実際、今年は2012年。100年早いメモリアル・イヤーではないか。
全12曲の中に、それぞれのストーリーを内包させているコンセプト・アルバムだという。
残念ながら、私は輸入盤なので、買い直し必至である。
Rushの作品は、ニール・パートの詩を理解してこそだから。


前置きが長くなってしまった。
サウンドは、アレックス・ライフソンのギターリフがいつもよりも力強く、テクニカルというよりヘヴィーだ。
そこに、ゲディ・リーのリード・ベースが駆け巡り、いつものRushさに口元が緩む。

9曲目の“Headloing Flifht”のギターソロは、サイケディックですらある。
自由に、70年代の古さも絡めつつ、縦横無尽に何でもアリに弾きまくる。
Rushのギターソロは、テクニカルであるべしとの固定観念を打ち破るようだ。
もちろん、テクニカルさはあるけれど、それよりもほとばしるパワーやエネルギーの熱情に圧倒された。

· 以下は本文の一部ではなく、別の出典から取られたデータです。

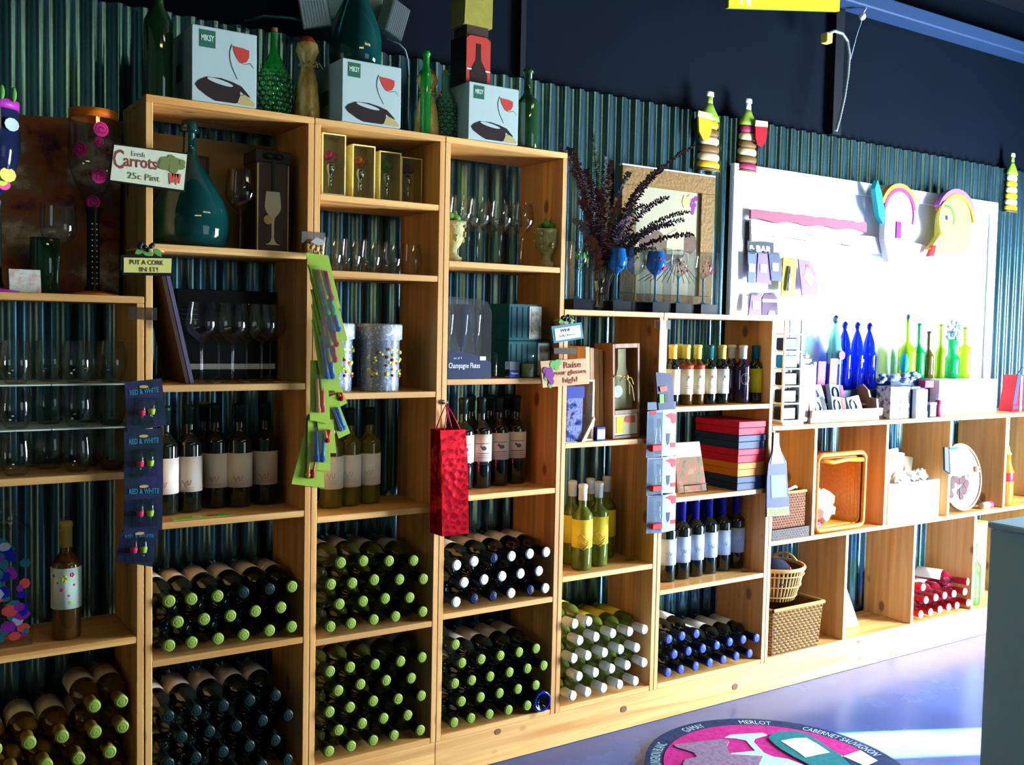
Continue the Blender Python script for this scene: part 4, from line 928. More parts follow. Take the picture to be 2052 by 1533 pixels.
# "Raise your glasses high!" sign and bar behind it
cs = [(1083, 724), (1175, 718), (1181, 769), (1088, 777)]
t = plate(cs, -.040, .009, 'wooden_sign', 'sign_wood', label='wooden plaque with grapes reading Raise your glasses high!', cat='sign')
P0, ux, uz = frame_of(cs, -.041); e1 = ux.normalized(); e2 = (uz-e1*uz.dot(e1)).normalized()
L_, Hh = ux.length, uz.length
FT('Raise', .49, .33, .38, .24, 'script_brown', bold=.0002); FT('your glasses', .23, .62, .74, .22, 'script_brown', bold=.0002); FT('high!', .44, .93, .32, .25, 'script_brown', bold=.0002)
yb = (-.0412, -.0402)
ob('painted_leaf', blob([(.27, .16, .014, 1.1), (.36, .10, .012, 1.2), (.33, .26, .011, 1), (.10, .62, .011, 1), (.16, .92, .011, .8)], *yb, 7), 'sign_green' if False else 'leaf', t)
ob('painted_grapes', blob([(.09, .36, .012, 1), (.18, .40, .012, 1), (.12, .52, .012, 1), (.21, .55, .010, 1), (.17, .66, .012, 1), (.19, .80, .010, 1), (.13, .44, .011, 1)], yb[0]-.001, yb[0]+.001, 10), 'purple', t)
tag(plate([(1110, 697), (1155, 698), (1155, 710), (1110, 709)], -.012, .010, 'mounting_strip', 'box_brown'), 'short dark brown strip screwed across the post above the plaque', 'strip')
cs = [(1105, 654), (1165, 646), (1170, 678), (1110, 688)]
t = plate(cs, -.034, .008, 'wooden_sign', 'teal_frame', label='tiny white sign in blue-green frame reading WINE Jelly, berry vine on top', cat='sign')
P0, ux, uz = frame_of(cs, -.035); e1 = ux.normalized(); e2 = (uz-e1*uz.dot(e1)).normalized()
plate([(1111, 659), (1162, 651.5), (1165, 675), (1114, 683)], -.0355, .001, 'sign_face', 'white', t)
L_, Hh = ux.length, uz.length; FO[0] = .001
FT('WINE', .26, .42, .34, .18, 'ink'); FT('Jelly berries', .20, .74, .62, .18, 'ink_grey')
trim_deco(t, 1130, 640, -.030, .9)
# bits of tape
glass('tape', (.78, .72, .66), .2, .12, .4)
for (u0, v0, u1, v1), nm in (((258, 615, 286, 640), 'left of the post under the cork sign'), ((287, 616, 315, 642), 'right of the post under the cork sign'), ((605, 463, 652, 490), 'beside the green cards'), ((1313, 641, 1344, 660), 'above the white clip strip')):
    a, b_ = py(u0, v0, -.004), py(u1, v1, -.004)
    tag(ob('tape_piece', MB().box(a.x, -.0030, b_.z, b_.x, -.0018, a.z), 'tape'), f'piece of clear tape {nm}', 'tape', 'tape pieces')

# ------------------------------------------------------------------ chain of dark blister cards on the left post
blotch('blue_card', [(.004, .01, .02), (.008, .016, .03), (.02, .02, .09), (.006, .014, .028)], 12, .3)
CH = [[(250, 766), (324, 758), (334, 852), (255, 866)], [(249, 862), (326, 858), (327, 965), (248, 970)], [(250, 962), (327, 960), (325, 1062), (247, 1068)], [(244, 1062), (318, 1060), (305, 1136), (232, 1124)]]
for i, cs in enumerate(CH):
    y = -.026-.0016*(3-i)
    t = plate(cs, y, .0012, 'blister_card', 'blue_card', label=f'dark blister card of red and green stoppers, {["topmost", "second", "third", "lowest"][i]} of the hanging chain', cat='card', group='chain of dark blister cards')
    P0, ux, uz = frame_of(cs, y-.0005); e1 = ux.normalized(); e2 = (uz-e1*uz.dot(e1)).normalized(); q = on
    mat('blue_print', (.03, .20, .30), .5); L_, Hh = ux.length, uz.length; text('RED & WHITE', .02, on(.12, .27, .0006), 'blue_print', t, ux=e1, uz=e2, w=.78*L_, h=.10*Hh, bold=.0004)
    ob('hang_slot', blob([(.50, .13, .004, 3)], y-.0012, y-.0003), 'raffia', t)
    for a, m_ in ((.40, 'pinkred'), (.66, 'lab_gold')):
        c_ = on(a, .62, 0); T4 = Matrix.Translation((c_.x, y-.008, c_.z))
        s_ = ob('stopper', MB().lathe([(0, -.012), (.008, -.010), (.010, 0), (.010, .004), (0, .004)], 12, M4=T4), {'pinkred': 'pinkred', 'lab_gold': 'lime_p' if 'lime_p' in M else mat('lime_p', (.42, .62, .05), .35).name}[m_], t)
        ob('clear_top', MB().lathe([(.0098, .004), (.0095, .026), (.006, .030), (0, .030)], 12, M4=T4), 'film', s_)
        ob('glass_stem', MB().lathe([(.003, -.012), (.0028, -.028), (.014, -.033), (.014, -.034)], 12, M4=T4), 'film', s_)
    c0 = on(.5, .62, 0)
    ob('blister', MB().prism([(c0.x-.032, c0.z-.036), (c0.x+.032, c0.z-.036), (c0.x+.026, c0.z+.034), (c0.x-.026, c0.z+.034)], y-.020, y-.0015), 'film', t)

# ------------------------------------------------------------------ strip of green stopper cards
mat('card_green', (.26, .40, .04), .5, var=.12, scale=50); glass('card_film', (.95, .97, .93), .12, .01, .18)
mat('st_orange', (.75, .36, .04), .25); mat('st_red', (.60, .01, .05), .25); mat('st_blue', (.02, .14, .62), .25); mat('st_green', (.06, .50, .12), .25); mat('st_pink', (.75, .45, .50), .25)
# back ones first; corners: top-left, top-right, bottom-right, bottom-left
GC = [([(612, 862), (648, 868), (650, 978), (584, 970)], -.006, 'st_orange', 'lowest card, fanned out to the left'),
      ([(617, 830), (662, 835), (662, 944), (616, 940)], -.014, 'st_blue', 'blue stopper card low in the fan'),
      ([(650, 800), (672, 790), (702, 868), (679, 879)], -.010, 'st_blue', 'card tilted right with blue stoppers'),
      ([(668, 780), (684, 775), (696, 808), (682, 815)], -.006, 'st_red', 'small card corner showing red behind'),
      ([(636, 845), (668, 840), (674, 908), (642, 908)], -.019, 'st_orange', 'card with orange and red stoppers, low right'),
      ([(622, 722), (655, 722), (662, 850), (621, 842)], -.026, 'st_orange', 'long card with orange and red stoppers at mid height'),
      ([(624, 640), (665, 640), (682, 782), (645, 783)], -.0345, 'st_blue', 'sixth card down, blue stoppers'),
      ([(623, 610), (668, 612), (688, 748), (651, 748)], -.0365, 'st_orange', 'fifth card down, orange stoppers'),
      ([(622, 580), (667, 583), (692, 716), (652, 716)], -.0385, 'st_orange', 'fourth card down, pink and orange stoppers'),
      ([(620, 555), (664, 560), (697, 683), (660, 684)], -.0405, 'st_blue', 'third card down, blue stopper'),
      ([(616, 530), (660, 533), (687, 651), (646, 651)], -.0425, 'st_green', 'second card down, green stopper'),
      ([(613, 506), (658, 512), (683, 618), (641, 617)], -.0445, 'st_red', 'topmost card, red and orange stoppers')]
for cs, y, sm_, nm in GC:
    t = plate(cs, y, .0010, 'stopper_card', 'card_green', label=f'lime green card on the post, {nm}', cat='card', group='lime green stopper cards')
    P = [py(u, v, y-.004) for u, v in cs]; top, bot = (P[0]+P[1])/2, (P[2]+P[3])/2
    for k, (m_, off) in enumerate(((sm_ if sm_ != 'st_red' else 'st_orange', -.10), ('st_red' if sm_ in ('st_red', 'st_orange') else sm_, .18))):
        wv = (P[1]-P[0])*off; a = top.lerp(bot, .30)+wv*1.2; b_ = top.lerp(bot, .80)+wv*.9
        if (bot-top).length < .10: b_ = top.lerp(bot, .6)
        s_ = ob('stopper', MB().tube([a, a.lerp(b_, .8), b_], [.0045, .0055, .008], 8), m_, t)
        ob('stopper_bulb', MB().ball(b_, .0088, 8, 6), m_, s_)
    P2 = [top.lerp(bot, f)+(P[1]-P[0])*g for f, g in ((.22, -.33), (.22, .36), (.86, .36), (.86, -.33))]
    if (bot-top).length > .10: ob('blister', MB().prism([(p.x, p.z) for p in P2], y-.0135, y-.0126), 'card_film', t)
p0 = py(634, 495, -.02)
t = thing('grape_ornament', 'small dried grape ornament above the lime green cards', 'ornament', None, tuple(p0))
mb = MB(); rnd = random.Random(5)
for k in range(16): mb.ball((rnd.uniform(-.018, .018), rnd.uniform(-.008, .008), rnd.uniform(-.028, .014)), .0062, 7, 5)
ob('berries', mb, 'raffia', t, kind='stuff'); ob('leaf', MB().prism([(-.022, .012), (-.006, .026), (.016, .020), (.020, .008), (0, .004)], -.012, -.008), 'lab_grey', t)
tag(ob('hanging_strip', MB().box(py(636, 500, -.003).x-.006, -.0040, py(636, 960, -.003).z, py(636, 500, -.003).x+.006, -.0024, py(636, 500, -.003).z), 'film'), 'clear plastic clip strip behind the lime green cards', 'strip')

# ------------------------------------------------------------------ red foil bottle bag on a hook
m = bpy.data.materials.new('red_foil'); m.use_nodes = True; nt = m.node_tree; b = nt.nodes['Principled BSDF']
b.inputs['Base Color'].default_value = (.70, .006, .02, 1); b.inputs['Metallic'].default_value = .75; b.inputs['Roughness'].default_value = .22
tc = nt.nodes.new('ShaderNodeTexCoord'); vo = nt.nodes.new('ShaderNodeTexVoronoi'); vo.inputs['Scale'].default_value = 45; nt.links.new(tc.outputs['Object'], vo.inputs['Vector'])
bp_ = nt.nodes.new('ShaderNodeBump'); bp_.inputs['Strength'].default_value = .35; bp_.inputs['Distance'].default_value = .006; nt.links.new(vo.outputs['Distance'], bp_.inputs['Height']); nt.links.new(bp_.outputs[0], b.inputs['Normal'])
M['red_foil'] = m
p0 = py(888, 806, -.004)
zt = py(905, 862, -.075).z; zb = py(905, 1073, -.075).z
xa, xb = py(877, 1060, -.075).x+.012, py(940, 1060, -.075).x
t = thing('bottle_bag', 'shiny red foil bottle bag hanging on a hook by cord handles', 'bag', None, (p0.x, -.02, zb))
dx = -p0.x
ob('bag_body', MB().add([(xa+dx+.004, -.055, 0), (xb+dx, -.055, 0), (xb+dx, .014, 0), (xa+dx, .014, 0), (xa+dx-.006, -.050, zt-zb), (xb+dx-.016, -.050, zt-zb), (xb+dx-.016, .014, zt-zb), (xa+dx-.004, .014, zt-zb),
    (xa+dx+.001, -.058, (zt-zb)*.6), (xb+dx-.006, -.052, (zt-zb)*.62)],
    [(0, 3, 2, 1), (0, 1, 9, 8), (8, 9, 5, 4), (1, 2, 6, 5, 9), (2, 3, 7, 6), (3, 0, 8, 4, 7)]), 'red_foil', t)
for y_, s_ in ((-.045, 0), (.010, .002)):
    zh = p0.z-zb
    ob('handle', MB().tube([(xa+dx+.010, y_, zt-zb-.01), (-.008, y_*.5, zh-.03), (0+s_, .0, zh-.004), (.010, y_*.5, zh-.03), (xb+dx-.028, y_, zt-zb-.01)], .0022, 6), 'st_red', t)
h_ = thing('wall_hook', 'small metal hook on the post holding the red bag', 'hook', None, tuple(p0))
ob('plate', MB().lathe([(0, 0), (.008, 0), (.008, .002), (0, .003)], 12, M4=Matrix.Translation((0, .002, 0)) @ Matrix.Rotation(PI/2, 4, 'X')), 'chrome', h_)
ob('prong', MB().tube([(0, 0, 0), (0, -.018, -.004), (0, -.026, -.003), (0, -.028, .006)], .002, 6), 'chrome', h_)

# ------------------------------------------------------------------ on top of the eucalyptus unit (z = 1.502)
ZE = 1.5026
mat('ball_blue', (.01, .14, .45), .15); mat('stem_blue', (.03, .22, .35), .3); mat('ball_cream', (.62, .58, .42), .2); mat('base_black', (.003, .004, .010), .3)
TU = [(1156, .05, 'clear', 'leaf', 'green and blue streaks, leftmost'), (1234, .07, 'ball_blue', 'stem_blue', 'a solid blue bowl, second from left'), (1272, .10, 'clear', 'raffia', 'a speckled cream bowl'),
      (1312, .065, 'ball_blue', 'pinkred', 'a blue bowl with pink spots'), (1358, .07, 'clear', 'pinkred', 'red dots on the bowl'), (1408, .08, 'clear', 'pinkred', 'small red and green dots, rightmost')]
for i, (u, dy, bm, dm, nm) in enumerate(TU):
    q = py(u, 610, dy); t = thing('boxed_wine_glass', f'clear tube with black base with painted glass, {nm}', 'glass', 'painted wine glasses in clear tubes', (q.x, dy, ZE))
    ob('base', MB().box(-.041, -.036, 0, .041, .036, .036), 'base_black', t)
    ob('clear_case', MB().box(-.043, -.038, .0005, .043, .038, .232), 'plastic', t)
    for a in ((-.0432, -.0382), (.0405, -.0382)): ob('case_edge', MB().box(a[0], a[1], .001, a[0]+.0027, a[1]+.0012, .232), 'film', t)
    g = ob('wine_glass', MB().lathe([(r, z+.036) for r, z in wine_glass_prof(.185, .034, .026, .47, .8) if z > .086], 20), bm, t)
    ob('stem', MB().lathe([(.026, .037), (.010, .041), (.004, .05), (.0038, .125), (.008, .136)], 12), 'stem_blue' if i != 2 else 'raffia', g)
    mb = MB(); rnd = random.Random(i+3)
    for k in range(13):
        a = rnd.uniform(-2.6, -.5); z = rnd.uniform(.148, .198); mb.ball((.033*math.cos(a), .033*math.sin(a), z), rnd.uniform(.003, .0055), 6, 4, sc=(1, .8, 1 if i else 2.4))
    ob('painted_dots', mb, dm, g, kind='stuff')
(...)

ゲディ・リーの声も健在。DVDのような不自然さはない。
柔らかく、時に高音を無理せず出してていい。
声が若く、80年代の声そのままなのに恐れ入る。

ニール・パートは、1曲目の“Caravan”から、変拍子多用の素晴らしいドラミングを聴かせてくれる。
衰えぬ体力と、作品を極める目的の高さは尋常じゃない。

お気入りは、4曲目のタイトル・ナンバー“Cloickwork Angels”と、6曲目のアコーステック・ギターがフューチャーされた“Halo Effect”だ。
“Clockwork Angels”は、明るめのサウンドと、Zepを思わせるヘヴィーなリフが楽しい。
ゆったりとしたリズムと速いリズムが交互に来て、変化があるのがまたいい。
そして何と言っても、アレックスの変幻自在なギターソロだ。
“Halo Effect”は、懐かしさが溢れて来てしまって、言葉にならない。
70年代~Rushに限らず~の空気感をそのまま切り取って持ってきたみたいだ。
胸がいっぱいになる。


これは、Rushの温故知新なのか、34年間の集大成なのか・・・。
おそらく、そのどちらでもない。
Rushの今現在の姿なのだろう。